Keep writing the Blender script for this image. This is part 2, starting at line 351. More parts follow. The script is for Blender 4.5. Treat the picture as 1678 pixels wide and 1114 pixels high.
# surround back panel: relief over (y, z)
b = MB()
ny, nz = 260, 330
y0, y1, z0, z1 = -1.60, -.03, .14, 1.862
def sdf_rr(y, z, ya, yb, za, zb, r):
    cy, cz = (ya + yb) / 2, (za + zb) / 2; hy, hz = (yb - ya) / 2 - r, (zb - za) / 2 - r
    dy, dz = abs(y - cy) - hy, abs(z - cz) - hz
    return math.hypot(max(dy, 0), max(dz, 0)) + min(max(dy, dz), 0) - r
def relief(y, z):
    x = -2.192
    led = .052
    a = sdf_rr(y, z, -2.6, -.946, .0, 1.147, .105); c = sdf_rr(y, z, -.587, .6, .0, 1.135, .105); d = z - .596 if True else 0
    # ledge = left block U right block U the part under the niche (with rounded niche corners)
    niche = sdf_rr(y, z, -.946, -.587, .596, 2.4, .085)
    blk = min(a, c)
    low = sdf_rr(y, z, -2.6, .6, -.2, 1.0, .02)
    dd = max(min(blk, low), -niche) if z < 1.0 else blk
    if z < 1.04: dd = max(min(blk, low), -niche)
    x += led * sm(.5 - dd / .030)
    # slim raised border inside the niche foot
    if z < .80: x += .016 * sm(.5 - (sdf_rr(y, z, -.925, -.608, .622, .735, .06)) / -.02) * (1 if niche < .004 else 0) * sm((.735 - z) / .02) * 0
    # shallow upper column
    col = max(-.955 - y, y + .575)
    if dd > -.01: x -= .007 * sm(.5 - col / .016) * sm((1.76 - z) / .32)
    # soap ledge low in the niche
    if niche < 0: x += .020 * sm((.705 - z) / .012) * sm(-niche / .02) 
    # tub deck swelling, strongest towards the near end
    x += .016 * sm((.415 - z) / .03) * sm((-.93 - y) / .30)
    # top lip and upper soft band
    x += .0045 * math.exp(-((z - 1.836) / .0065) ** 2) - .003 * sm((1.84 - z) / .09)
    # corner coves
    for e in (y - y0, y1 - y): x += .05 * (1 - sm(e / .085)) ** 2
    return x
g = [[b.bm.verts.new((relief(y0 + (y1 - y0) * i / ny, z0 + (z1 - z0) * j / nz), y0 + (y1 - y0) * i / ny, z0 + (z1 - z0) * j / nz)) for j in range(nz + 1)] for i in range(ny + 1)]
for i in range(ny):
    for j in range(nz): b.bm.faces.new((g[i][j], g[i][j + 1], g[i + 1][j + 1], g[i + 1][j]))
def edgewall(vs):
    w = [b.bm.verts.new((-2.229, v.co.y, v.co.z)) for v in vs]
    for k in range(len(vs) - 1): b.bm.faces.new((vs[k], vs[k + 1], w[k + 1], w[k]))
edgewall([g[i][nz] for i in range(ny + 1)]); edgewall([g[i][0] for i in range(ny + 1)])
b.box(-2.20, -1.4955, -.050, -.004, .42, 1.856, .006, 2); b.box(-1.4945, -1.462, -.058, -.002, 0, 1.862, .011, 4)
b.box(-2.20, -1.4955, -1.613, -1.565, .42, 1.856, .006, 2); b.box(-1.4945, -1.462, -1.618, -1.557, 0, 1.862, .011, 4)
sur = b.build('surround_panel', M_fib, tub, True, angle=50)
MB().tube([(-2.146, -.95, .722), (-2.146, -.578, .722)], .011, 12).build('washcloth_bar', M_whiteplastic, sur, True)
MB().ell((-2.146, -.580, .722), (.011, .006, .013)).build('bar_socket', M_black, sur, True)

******

### Brief
Copy each line of the data exactly, leaving nothing out.

### Finished task
Keep writing the Blender script for this image. This is part 2, starting at line 351. More parts follow. The script is for Blender 4.5. Treat the picture as 1678 pixels wide and 1114 pixels high.
# surround back panel: relief over (y, z)
b = MB()
ny, nz = 260, 330
y0, y1, z0, z1 = -1.60, -.03, .14, 1.862
def sdf_rr(y, z, ya, yb, za, zb, r):
    cy, cz = (ya + yb) / 2, (za + zb) / 2; hy, hz = (yb - ya) / 2 - r, (zb - za) / 2 - r
    dy, dz = abs(y - cy) - hy, abs(z - cz) - hz
    return math.hypot(max(dy, 0), max(dz, 0)) + min(max(dy, dz), 0) - r
def relief(y, z):
    x = -2.192
    led = .052
    a = sdf_rr(y, z, -2.6, -.946, .0, 1.147, .105); c = sdf_rr(y, z, -.587, .6, .0, 1.135, .105); d = z - .596 if True else 0
    # ledge = left block U right block U the part under the niche (with rounded niche corners)
    niche = sdf_rr(y, z, -.946, -.587, .596, 2.4, .085)
    blk = min(a, c)
    low = sdf_rr(y, z, -2.6, .6, -.2, 1.0, .02)
    dd = max(min(blk, low), -niche) if z < 1.0 else blk
    if z < 1.04: dd = max(min(blk, low), -niche)
    x += led * sm(.5 - dd / .030)
    # slim raised border inside the niche foot
    if z < .80: x += .016 * sm(.5 - (sdf_rr(y, z, -.925, -.608, .622, .735, .06)) / -.02) * (1 if niche < .004 else 0) * sm((.735 - z) / .02) * 0
    # shallow upper column
    col = max(-.955 - y, y + .575)
    if dd > -.01: x -= .007 * sm(.5 - col / .016) * sm((1.76 - z) / .32)
    # soap ledge low in the niche
    if niche < 0: x += .020 * sm((.705 - z) / .012) * sm(-niche / .02) 
    # tub deck swelling, strongest towards the near end
    x += .016 * sm((.415 - z) / .03) * sm((-.93 - y) / .30)
    # top lip and upper soft band
    x += .0045 * math.exp(-((z - 1.836) / .0065) ** 2) - .003 * sm((1.84 - z) / .09)
    # corner coves
    for e in (y - y0, y1 - y): x += .05 * (1 - sm(e / .085)) ** 2
    return x
g = [[b.bm.verts.new((relief(y0 + (y1 - y0) * i / ny, z0 + (z1 - z0) * j / nz), y0 + (y1 - y0) * i / ny, z0 + (z1 - z0) * j / nz)) for j in range(nz + 1)] for i in range(ny + 1)]
for i in range(ny):
    for j in range(nz): b.bm.faces.new((g[i][j], g[i][j + 1], g[i + 1][j + 1], g[i + 1][j]))
def edgewall(vs):
    w = [b.bm.verts.new((-2.229, v.co.y, v.co.z)) for v in vs]
    for k in range(len(vs) - 1): b.bm.faces.new((vs[k], vs[k + 1], w[k + 1], w[k]))
edgewall([g[i][nz] for i in range(ny + 1)]); edgewall([g[i][0] for i in range(ny + 1)])
b.box(-2.20, -1.4955, -.050, -.004, .42, 1.856, .006, 2); b.box(-1.4945, -1.462, -.058, -.002, 0, 1.862, .011, 4)
b.box(-2.20, -1.4955, -1.613, -1.565, .42, 1.856, .006, 2); b.box(-1.4945, -1.462, -1.618, -1.557, 0, 1.862, .011, 4)
sur = b.build('surround_panel', M_fib, tub, True, angle=50)
MB().tube([(-2.146, -.95, .722), (-2.146, -.578, .722)], .011, 12).build('washcloth_bar', M_whiteplastic, sur, True)
MB().ell((-2.146, -.580, .722), (.011, .006, .013)).build('bar_socket', M_black, sur, True)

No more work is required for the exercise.